PROBLEM:
Exactly the lines from the start of the data below through the line that contains "SIDES = ((-1, 'left'), (1, 'right'))" are to be copied, with pictures left out.

RAW DATA:
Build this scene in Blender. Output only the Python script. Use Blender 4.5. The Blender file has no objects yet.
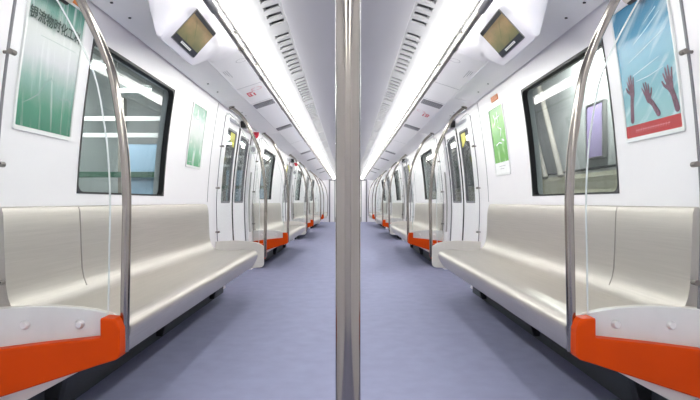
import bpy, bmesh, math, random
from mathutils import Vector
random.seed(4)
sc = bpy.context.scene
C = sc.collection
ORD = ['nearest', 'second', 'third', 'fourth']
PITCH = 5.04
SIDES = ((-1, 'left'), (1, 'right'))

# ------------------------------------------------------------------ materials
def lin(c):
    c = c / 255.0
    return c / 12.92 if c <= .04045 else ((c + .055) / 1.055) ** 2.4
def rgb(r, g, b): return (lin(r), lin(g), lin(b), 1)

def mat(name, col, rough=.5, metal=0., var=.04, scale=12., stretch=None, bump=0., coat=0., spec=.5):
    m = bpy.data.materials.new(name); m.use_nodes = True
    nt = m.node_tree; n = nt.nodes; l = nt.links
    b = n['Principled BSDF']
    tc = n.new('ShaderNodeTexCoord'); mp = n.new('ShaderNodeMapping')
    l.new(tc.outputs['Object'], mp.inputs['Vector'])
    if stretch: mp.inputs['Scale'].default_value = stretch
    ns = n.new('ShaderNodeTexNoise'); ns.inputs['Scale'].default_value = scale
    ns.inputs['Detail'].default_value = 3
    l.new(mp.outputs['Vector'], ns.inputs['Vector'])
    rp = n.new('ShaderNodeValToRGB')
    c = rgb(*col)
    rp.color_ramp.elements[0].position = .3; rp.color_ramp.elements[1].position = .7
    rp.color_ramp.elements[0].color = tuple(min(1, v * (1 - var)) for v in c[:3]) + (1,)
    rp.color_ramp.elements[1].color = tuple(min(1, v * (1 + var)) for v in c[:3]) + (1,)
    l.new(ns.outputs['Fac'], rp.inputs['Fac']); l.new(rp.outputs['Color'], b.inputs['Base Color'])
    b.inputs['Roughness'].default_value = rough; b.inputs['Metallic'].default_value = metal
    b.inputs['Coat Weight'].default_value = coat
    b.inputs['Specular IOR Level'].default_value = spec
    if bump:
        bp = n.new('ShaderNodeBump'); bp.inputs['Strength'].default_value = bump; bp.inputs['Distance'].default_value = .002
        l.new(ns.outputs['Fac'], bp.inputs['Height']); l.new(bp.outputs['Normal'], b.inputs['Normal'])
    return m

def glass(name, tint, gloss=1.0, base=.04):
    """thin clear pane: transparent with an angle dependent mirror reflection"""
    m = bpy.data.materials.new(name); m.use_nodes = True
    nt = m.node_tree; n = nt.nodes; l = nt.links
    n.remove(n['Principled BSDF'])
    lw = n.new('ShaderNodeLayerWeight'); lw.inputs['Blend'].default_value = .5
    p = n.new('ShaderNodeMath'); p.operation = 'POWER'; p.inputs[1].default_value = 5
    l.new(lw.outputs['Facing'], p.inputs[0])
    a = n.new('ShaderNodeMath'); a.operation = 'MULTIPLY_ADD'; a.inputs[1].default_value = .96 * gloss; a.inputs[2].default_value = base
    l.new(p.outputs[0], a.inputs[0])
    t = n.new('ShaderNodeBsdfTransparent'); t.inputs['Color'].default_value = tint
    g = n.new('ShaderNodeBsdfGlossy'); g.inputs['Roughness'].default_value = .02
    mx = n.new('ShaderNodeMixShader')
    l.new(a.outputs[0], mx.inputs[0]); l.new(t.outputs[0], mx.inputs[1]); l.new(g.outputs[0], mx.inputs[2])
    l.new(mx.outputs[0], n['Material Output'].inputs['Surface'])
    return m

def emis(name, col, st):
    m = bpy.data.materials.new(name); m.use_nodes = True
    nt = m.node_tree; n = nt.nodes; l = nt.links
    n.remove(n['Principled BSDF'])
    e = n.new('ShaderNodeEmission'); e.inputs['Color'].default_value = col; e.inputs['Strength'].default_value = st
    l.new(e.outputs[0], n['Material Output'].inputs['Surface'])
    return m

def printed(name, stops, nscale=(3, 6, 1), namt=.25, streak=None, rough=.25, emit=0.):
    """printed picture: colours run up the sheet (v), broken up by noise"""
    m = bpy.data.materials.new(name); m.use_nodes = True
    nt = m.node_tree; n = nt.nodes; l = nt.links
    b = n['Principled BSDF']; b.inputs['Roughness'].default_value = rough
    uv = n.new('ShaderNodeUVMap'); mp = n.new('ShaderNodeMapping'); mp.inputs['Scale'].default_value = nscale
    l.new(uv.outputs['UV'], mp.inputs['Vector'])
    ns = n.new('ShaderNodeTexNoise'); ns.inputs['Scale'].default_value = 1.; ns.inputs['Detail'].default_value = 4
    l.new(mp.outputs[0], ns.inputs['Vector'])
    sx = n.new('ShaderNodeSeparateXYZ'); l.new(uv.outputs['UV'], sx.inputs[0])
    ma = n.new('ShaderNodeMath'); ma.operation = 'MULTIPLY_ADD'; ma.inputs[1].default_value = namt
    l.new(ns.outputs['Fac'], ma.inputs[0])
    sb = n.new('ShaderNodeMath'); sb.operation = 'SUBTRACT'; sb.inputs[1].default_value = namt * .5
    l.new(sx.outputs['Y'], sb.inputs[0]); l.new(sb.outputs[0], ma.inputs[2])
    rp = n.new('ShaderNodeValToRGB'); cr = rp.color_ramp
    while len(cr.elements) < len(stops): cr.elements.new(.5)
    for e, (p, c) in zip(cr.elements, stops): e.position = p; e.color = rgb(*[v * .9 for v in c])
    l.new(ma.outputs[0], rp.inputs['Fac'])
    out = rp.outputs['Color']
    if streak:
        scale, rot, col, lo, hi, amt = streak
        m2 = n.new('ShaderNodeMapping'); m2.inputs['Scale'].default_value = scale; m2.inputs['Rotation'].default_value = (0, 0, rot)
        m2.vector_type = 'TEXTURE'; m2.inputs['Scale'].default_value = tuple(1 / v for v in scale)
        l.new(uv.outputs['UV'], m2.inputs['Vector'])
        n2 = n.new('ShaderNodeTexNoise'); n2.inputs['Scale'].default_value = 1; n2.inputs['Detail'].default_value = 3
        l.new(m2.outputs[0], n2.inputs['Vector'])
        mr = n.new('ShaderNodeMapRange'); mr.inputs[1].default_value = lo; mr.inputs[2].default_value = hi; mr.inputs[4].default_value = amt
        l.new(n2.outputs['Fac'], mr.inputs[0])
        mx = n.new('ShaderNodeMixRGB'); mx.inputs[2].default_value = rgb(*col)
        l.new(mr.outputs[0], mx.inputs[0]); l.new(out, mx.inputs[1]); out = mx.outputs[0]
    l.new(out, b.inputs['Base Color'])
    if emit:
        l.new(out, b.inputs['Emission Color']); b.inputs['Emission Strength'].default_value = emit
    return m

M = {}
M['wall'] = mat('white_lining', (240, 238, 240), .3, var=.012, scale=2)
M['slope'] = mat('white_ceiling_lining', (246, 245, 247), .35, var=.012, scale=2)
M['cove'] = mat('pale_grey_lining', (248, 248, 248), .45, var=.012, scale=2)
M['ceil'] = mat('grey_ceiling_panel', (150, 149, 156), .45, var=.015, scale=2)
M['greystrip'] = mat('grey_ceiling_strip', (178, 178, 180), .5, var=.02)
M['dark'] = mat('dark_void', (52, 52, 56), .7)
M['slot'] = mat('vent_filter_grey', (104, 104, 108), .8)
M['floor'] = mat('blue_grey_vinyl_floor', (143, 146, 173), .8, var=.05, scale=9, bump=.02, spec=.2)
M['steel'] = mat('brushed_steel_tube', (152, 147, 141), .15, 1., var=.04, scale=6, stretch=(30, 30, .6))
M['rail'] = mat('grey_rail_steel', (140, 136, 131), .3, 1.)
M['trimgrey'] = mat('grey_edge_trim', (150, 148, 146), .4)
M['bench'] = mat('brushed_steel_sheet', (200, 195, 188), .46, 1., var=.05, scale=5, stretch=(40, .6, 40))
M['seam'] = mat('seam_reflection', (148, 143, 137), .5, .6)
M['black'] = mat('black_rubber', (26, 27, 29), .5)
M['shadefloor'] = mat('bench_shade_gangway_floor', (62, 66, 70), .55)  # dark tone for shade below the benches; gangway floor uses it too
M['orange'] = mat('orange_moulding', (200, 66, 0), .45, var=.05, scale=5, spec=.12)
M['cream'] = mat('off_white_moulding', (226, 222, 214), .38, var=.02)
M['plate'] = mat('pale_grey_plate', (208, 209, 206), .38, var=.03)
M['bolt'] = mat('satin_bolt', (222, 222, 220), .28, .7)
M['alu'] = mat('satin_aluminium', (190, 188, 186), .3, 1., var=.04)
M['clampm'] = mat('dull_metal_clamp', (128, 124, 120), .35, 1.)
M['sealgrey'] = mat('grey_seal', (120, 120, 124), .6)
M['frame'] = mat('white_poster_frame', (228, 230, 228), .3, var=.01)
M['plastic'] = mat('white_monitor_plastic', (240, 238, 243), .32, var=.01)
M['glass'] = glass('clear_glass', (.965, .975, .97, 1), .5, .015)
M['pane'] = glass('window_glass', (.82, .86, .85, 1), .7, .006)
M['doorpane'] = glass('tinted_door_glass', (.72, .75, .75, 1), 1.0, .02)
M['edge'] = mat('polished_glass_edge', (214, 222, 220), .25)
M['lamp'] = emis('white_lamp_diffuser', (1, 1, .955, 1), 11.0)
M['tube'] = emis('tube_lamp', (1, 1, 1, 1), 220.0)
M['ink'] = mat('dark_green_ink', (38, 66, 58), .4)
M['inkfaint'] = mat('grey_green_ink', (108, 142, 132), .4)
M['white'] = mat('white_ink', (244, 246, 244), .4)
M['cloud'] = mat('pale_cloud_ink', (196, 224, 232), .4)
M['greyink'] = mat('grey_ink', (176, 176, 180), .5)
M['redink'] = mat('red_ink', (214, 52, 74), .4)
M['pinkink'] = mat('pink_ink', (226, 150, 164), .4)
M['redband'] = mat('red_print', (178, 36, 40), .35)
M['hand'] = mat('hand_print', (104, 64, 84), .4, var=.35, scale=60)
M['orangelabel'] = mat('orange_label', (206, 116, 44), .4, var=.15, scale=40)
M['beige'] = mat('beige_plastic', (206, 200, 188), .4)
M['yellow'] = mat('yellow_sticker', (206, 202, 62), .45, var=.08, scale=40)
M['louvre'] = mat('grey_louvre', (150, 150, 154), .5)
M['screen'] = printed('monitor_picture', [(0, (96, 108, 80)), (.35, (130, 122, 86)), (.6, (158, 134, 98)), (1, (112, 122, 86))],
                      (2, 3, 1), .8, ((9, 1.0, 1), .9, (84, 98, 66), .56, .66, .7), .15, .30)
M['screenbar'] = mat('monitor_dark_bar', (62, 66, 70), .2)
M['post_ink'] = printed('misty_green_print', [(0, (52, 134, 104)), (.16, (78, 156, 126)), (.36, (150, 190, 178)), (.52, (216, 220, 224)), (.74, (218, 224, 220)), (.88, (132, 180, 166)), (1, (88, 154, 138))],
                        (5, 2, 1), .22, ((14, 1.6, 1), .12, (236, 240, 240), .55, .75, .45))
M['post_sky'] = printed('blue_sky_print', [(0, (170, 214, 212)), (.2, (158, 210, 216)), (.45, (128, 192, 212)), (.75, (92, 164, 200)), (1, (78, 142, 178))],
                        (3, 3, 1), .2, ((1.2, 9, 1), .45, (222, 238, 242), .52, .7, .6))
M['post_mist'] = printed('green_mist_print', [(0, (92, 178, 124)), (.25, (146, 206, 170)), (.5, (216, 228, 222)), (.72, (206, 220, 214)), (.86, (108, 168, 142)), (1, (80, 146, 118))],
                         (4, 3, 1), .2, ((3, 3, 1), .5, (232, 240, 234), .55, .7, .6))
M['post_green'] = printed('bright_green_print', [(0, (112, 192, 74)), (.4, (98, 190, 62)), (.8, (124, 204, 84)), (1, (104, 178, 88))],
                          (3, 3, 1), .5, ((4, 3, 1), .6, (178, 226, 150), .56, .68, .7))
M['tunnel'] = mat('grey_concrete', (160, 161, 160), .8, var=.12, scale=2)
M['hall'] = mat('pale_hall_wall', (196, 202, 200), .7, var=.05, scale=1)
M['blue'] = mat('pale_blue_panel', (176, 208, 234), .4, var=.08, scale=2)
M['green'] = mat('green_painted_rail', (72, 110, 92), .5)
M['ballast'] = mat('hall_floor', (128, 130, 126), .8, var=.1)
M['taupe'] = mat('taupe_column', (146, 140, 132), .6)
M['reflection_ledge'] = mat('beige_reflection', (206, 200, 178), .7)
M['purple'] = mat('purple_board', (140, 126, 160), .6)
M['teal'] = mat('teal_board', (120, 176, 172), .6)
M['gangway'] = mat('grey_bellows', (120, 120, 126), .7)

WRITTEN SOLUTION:
Build this scene in Blender. Output only the Python script. Use Blender 4.5. The Blender file has no objects yet.
import bpy, bmesh, math, random
from mathutils import Vector
random.seed(4)
sc = bpy.context.scene
C = sc.collection
ORD = ['nearest', 'second', 'third', 'fourth']
PITCH = 5.04
SIDES = ((-1, 'left'), (1, 'right'))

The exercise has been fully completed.